■ **Exercise goal**
The lines beneath this instruction, from the first through the one containing "tag(stones('earth_clods', np.stack([cx_, cy_, Hemb(ct_, cm_)", must be transcribed exactly; no other line belongs in the output.

■ **Scripts that build scenes**
· · · · · · ·

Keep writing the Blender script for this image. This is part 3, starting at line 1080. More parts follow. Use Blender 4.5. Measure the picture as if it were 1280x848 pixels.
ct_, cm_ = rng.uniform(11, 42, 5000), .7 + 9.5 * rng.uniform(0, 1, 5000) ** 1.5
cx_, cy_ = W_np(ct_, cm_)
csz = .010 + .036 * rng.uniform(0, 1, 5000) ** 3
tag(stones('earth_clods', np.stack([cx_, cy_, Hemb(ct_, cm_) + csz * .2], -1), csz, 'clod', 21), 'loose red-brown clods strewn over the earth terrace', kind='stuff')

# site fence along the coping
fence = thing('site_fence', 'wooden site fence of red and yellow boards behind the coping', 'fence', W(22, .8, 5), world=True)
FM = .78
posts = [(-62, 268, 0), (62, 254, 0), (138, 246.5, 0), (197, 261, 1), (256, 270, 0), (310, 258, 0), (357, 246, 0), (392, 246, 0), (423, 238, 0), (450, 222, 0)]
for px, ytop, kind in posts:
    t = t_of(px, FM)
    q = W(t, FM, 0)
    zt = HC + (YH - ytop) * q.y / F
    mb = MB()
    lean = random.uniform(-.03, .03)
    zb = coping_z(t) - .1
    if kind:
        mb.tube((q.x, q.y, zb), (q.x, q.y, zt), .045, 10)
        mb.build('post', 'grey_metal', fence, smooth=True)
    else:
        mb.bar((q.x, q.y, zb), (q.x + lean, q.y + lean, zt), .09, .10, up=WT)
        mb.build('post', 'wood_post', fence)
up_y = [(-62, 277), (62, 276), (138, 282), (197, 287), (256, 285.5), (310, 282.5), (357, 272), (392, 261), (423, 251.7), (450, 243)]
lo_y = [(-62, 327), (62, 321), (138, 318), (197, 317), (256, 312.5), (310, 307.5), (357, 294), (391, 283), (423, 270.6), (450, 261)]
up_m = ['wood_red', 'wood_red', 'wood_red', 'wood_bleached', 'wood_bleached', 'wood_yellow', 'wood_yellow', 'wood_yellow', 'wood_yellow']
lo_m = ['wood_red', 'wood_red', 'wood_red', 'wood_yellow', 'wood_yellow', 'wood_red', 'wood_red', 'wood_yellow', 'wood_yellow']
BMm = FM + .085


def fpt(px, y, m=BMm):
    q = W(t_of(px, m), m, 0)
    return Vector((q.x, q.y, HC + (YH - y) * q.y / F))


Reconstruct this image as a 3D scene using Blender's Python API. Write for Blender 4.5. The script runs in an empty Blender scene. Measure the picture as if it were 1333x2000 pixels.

· · · · · · ·

■ **Solution below**
Keep writing the Blender script for this image. This is part 3, starting at line 1080. More parts follow. Use Blender 4.5. Measure the picture as if it were 1280x848 pixels.
ct_, cm_ = rng.uniform(11, 42, 5000), .7 + 9.5 * rng.uniform(0, 1, 5000) ** 1.5
cx_, cy_ = W_np(ct_, cm_)
csz = .010 + .036 * rng.uniform(0, 1, 5000) ** 3
tag(stones('earth_clods', np.stack([cx_, cy_, Hemb(ct_, cm_) + csz * .2], -1), csz, 'clod', 21), 'loose red-brown clods strewn over the earth terrace', kind='stuff')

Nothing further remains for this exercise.